═════ TASK INPUTS

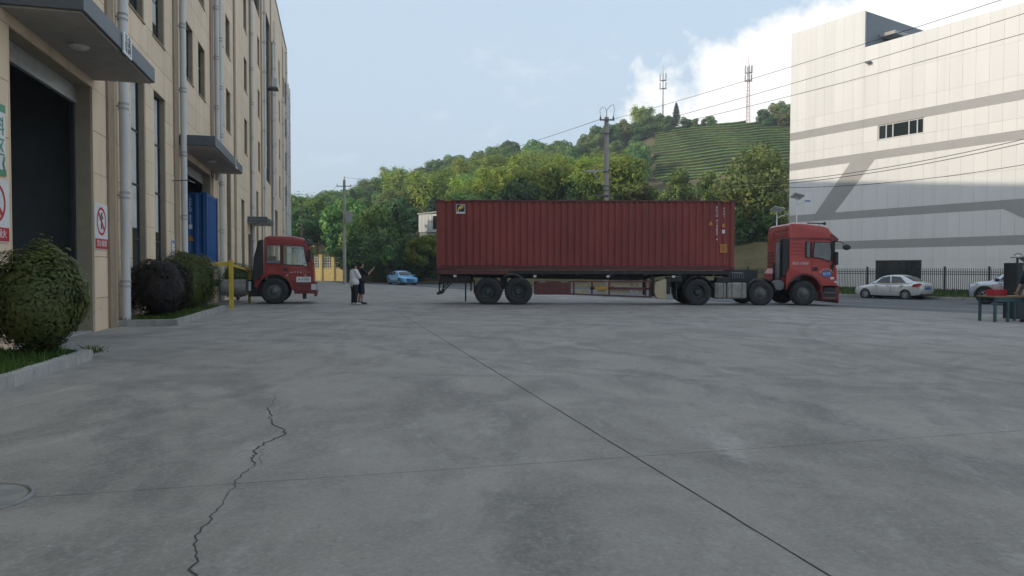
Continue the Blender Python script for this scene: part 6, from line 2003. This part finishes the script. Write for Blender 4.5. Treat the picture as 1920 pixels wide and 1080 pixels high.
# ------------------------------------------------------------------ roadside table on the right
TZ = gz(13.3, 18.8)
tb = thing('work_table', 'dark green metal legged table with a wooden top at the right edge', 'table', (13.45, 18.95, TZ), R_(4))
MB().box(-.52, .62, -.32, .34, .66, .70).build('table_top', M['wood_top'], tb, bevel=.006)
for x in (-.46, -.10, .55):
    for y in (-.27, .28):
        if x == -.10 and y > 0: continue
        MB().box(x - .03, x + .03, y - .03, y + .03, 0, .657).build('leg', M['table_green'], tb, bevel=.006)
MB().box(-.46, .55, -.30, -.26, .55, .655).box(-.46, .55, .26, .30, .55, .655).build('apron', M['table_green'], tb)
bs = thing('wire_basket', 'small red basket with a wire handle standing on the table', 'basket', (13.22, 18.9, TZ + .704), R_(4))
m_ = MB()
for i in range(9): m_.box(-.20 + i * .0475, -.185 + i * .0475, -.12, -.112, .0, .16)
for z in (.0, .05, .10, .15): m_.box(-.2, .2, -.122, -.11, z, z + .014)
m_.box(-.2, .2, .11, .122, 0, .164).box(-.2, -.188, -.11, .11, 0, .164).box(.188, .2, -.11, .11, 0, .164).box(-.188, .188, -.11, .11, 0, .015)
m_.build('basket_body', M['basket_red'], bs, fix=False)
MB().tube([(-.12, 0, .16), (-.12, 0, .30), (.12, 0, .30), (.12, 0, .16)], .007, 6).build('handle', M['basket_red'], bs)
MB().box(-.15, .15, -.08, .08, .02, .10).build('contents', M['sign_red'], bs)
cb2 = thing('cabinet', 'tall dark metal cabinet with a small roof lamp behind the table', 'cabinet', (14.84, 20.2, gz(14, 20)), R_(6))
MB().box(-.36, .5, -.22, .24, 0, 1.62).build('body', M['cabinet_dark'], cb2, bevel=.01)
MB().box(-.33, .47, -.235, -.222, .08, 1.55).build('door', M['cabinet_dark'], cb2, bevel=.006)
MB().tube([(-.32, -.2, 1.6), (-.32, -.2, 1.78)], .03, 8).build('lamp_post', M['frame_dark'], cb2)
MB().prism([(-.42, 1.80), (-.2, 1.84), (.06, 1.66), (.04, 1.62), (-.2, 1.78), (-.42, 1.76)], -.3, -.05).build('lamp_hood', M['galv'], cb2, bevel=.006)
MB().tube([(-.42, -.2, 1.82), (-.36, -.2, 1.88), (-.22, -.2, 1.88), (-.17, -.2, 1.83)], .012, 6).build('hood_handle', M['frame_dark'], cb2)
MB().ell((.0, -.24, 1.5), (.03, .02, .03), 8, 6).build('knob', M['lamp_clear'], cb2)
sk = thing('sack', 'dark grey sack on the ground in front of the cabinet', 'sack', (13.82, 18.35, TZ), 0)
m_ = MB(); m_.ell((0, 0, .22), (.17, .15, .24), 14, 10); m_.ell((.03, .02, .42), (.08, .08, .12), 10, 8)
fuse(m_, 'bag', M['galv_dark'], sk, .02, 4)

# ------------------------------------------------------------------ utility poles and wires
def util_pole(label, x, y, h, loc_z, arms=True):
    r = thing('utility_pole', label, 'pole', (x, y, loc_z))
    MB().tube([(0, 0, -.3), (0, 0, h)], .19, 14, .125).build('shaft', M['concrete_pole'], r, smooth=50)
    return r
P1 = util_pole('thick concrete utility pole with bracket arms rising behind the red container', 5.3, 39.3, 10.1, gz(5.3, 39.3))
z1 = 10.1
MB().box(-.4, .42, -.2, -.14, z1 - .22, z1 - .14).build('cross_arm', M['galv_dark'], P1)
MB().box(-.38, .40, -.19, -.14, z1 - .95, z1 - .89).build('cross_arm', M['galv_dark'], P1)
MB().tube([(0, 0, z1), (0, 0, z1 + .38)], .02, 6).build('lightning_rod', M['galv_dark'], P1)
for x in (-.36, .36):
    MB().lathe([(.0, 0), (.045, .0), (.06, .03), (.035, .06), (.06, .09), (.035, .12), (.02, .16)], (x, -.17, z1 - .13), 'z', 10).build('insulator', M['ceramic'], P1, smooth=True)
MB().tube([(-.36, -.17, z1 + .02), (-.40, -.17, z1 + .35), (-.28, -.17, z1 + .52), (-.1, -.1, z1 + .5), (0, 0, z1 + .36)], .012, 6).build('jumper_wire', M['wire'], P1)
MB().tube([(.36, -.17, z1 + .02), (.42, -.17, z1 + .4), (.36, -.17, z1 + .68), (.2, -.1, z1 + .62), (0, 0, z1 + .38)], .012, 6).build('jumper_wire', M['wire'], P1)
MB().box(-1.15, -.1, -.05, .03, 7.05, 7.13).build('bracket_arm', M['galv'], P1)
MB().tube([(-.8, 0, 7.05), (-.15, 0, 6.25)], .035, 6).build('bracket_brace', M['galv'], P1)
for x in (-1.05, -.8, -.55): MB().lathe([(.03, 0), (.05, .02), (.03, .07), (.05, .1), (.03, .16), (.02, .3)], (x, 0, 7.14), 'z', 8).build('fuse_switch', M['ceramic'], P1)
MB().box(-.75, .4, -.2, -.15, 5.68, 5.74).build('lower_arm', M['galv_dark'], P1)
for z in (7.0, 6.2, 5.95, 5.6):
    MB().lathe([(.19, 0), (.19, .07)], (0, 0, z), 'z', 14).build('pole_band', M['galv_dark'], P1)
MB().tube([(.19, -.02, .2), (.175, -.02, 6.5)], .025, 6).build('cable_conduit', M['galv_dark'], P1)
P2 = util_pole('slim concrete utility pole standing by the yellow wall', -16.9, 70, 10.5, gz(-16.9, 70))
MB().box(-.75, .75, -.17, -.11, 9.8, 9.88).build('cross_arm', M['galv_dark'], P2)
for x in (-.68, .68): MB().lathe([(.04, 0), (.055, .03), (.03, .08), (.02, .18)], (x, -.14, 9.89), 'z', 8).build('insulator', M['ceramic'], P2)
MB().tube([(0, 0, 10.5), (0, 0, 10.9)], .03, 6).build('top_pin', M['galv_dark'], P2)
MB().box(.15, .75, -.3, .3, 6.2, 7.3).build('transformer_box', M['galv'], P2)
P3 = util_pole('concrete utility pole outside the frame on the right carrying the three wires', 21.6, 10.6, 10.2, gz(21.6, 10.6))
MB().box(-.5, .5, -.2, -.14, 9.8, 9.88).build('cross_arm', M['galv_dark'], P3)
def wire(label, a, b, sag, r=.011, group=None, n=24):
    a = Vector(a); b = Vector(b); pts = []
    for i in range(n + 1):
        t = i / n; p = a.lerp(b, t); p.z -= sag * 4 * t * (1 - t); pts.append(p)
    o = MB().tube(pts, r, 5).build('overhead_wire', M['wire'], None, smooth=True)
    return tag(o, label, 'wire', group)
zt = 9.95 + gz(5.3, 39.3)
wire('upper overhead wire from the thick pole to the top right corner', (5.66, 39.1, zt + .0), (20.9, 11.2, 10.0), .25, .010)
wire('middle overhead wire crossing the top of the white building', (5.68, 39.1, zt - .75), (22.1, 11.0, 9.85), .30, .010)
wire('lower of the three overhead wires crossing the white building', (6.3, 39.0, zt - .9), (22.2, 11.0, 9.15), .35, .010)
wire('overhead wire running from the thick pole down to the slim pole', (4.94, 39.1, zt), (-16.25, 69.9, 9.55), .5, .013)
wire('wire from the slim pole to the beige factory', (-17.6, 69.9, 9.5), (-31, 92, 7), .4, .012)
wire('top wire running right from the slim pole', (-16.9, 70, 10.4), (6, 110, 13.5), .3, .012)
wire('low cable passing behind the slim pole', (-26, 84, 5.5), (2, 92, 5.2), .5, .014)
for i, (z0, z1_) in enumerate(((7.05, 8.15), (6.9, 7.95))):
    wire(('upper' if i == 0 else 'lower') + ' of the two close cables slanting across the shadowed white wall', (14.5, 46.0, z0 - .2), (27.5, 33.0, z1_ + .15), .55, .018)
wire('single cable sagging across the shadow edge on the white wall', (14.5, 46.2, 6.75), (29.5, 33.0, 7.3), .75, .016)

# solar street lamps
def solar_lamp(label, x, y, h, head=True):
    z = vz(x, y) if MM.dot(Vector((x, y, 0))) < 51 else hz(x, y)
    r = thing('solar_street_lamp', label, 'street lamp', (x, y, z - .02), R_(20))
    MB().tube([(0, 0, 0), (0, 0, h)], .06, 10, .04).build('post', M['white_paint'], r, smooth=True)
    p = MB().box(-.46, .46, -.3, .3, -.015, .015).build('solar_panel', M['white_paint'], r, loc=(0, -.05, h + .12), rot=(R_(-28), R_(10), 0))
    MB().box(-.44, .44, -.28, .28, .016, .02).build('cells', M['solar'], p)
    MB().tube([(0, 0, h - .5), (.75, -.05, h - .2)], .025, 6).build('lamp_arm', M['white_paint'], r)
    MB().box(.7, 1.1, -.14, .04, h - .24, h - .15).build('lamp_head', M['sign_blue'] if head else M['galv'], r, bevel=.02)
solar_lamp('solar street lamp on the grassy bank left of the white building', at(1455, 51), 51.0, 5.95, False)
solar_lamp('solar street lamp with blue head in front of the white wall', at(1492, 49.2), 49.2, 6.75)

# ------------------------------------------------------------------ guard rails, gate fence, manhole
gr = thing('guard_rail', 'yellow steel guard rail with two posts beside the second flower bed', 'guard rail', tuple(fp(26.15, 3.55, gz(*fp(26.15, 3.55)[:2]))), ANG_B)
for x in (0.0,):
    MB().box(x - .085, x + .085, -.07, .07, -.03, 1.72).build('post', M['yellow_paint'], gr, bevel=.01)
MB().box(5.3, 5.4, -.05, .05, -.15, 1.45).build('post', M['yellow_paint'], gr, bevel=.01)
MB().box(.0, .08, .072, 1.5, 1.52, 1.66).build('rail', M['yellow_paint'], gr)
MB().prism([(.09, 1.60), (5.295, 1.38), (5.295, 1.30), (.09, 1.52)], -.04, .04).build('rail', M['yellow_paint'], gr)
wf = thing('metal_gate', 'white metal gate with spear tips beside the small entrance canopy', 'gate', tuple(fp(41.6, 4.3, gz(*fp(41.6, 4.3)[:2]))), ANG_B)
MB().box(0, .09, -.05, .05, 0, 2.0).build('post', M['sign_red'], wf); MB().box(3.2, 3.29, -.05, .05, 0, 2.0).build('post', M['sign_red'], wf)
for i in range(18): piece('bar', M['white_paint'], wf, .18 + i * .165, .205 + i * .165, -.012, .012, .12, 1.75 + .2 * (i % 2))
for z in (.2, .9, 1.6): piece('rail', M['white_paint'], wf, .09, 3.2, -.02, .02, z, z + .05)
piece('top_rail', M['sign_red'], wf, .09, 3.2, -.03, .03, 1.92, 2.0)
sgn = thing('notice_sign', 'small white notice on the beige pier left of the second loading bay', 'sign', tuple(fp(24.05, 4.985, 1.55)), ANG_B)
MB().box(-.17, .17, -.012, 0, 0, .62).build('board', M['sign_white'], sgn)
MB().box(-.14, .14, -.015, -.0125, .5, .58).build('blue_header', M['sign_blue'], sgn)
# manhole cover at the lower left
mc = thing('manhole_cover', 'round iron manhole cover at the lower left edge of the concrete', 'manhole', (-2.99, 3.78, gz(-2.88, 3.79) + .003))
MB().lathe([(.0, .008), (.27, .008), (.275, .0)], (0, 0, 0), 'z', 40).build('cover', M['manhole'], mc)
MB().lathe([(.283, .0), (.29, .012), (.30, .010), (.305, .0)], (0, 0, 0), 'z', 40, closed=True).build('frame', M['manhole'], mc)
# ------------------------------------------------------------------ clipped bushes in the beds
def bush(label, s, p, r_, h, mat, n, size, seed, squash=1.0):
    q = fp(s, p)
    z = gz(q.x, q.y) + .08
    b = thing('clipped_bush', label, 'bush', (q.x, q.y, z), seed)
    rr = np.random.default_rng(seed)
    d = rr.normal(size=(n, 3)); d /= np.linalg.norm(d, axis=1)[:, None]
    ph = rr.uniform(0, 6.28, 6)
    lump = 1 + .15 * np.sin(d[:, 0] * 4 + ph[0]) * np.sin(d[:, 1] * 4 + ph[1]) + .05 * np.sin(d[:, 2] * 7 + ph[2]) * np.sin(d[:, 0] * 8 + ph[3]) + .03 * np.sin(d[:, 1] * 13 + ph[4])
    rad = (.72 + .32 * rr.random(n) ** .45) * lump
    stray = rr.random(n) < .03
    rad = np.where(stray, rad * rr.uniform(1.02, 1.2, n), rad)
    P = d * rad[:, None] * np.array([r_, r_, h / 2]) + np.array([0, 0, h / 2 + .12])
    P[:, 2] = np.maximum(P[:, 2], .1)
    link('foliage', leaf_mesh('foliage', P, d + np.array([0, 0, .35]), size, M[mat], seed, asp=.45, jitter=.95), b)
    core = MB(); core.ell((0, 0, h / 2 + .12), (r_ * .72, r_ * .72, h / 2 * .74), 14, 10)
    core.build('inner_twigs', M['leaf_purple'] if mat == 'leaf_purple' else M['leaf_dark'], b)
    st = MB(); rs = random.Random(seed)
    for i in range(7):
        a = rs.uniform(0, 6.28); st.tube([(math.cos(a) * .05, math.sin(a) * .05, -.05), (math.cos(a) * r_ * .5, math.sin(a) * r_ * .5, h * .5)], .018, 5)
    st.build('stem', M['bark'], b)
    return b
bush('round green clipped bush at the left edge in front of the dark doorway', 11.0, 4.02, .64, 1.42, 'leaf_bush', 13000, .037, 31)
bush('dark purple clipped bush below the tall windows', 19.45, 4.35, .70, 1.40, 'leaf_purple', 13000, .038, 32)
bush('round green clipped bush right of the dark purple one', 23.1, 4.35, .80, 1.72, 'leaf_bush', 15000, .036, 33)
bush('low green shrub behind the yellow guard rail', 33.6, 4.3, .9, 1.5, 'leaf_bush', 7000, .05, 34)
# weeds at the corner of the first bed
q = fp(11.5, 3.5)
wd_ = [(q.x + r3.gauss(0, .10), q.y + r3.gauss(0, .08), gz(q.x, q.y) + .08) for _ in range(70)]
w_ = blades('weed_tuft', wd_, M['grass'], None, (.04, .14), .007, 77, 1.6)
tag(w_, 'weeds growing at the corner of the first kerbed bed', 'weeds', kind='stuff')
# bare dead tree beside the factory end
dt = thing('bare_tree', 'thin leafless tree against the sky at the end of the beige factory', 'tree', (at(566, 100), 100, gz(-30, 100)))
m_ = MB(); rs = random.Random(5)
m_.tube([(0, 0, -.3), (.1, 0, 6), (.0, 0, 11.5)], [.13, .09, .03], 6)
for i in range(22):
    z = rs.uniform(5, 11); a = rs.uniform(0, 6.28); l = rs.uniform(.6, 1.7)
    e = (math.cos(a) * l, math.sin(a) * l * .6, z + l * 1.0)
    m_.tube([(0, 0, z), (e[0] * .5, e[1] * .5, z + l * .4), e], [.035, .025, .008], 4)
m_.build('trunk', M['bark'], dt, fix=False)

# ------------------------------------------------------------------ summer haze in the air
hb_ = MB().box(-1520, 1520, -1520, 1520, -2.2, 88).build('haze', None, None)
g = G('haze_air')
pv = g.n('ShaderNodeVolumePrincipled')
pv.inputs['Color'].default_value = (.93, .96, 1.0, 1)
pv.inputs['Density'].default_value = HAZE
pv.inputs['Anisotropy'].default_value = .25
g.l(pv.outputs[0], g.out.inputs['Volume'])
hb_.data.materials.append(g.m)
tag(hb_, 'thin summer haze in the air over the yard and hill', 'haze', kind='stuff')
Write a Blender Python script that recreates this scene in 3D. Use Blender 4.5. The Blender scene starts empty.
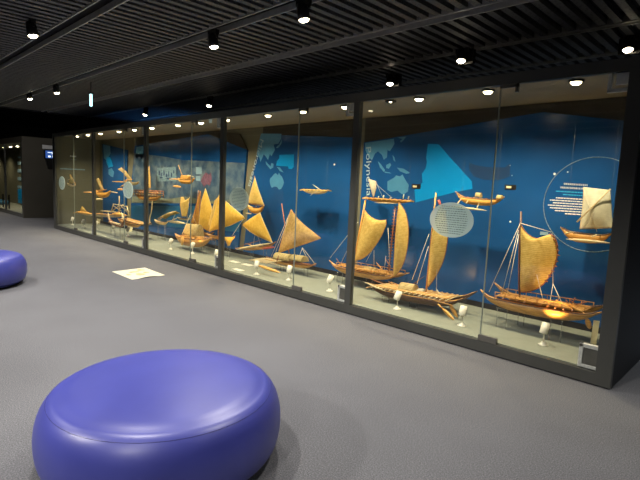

══════════

(SHORT EXERCISE)
Copy out the lines that hold "from".

(WRITTEN RESPONSE)
Continue the Blender Python script for this scene: part 6, from line 2003. This part finishes the script. Write for Blender 4.5. Treat the picture as 1920 pixels wide and 1080 pixels high.
wire('upper overhead wire from the thick pole to the top right corner', (5.66, 39.1, zt + .0), (20.9, 11.2, 10.0), .25, .010)
wire('overhead wire running from the thick pole down to the slim pole', (4.94, 39.1, zt), (-16.25, 69.9, 9.55), .5, .013)
wire('wire from the slim pole to the beige factory', (-17.6, 69.9, 9.5), (-31, 92, 7), .4, .012)
wire('top wire running right from the slim pole', (-16.9, 70, 10.4), (6, 110, 13.5), .3, .012)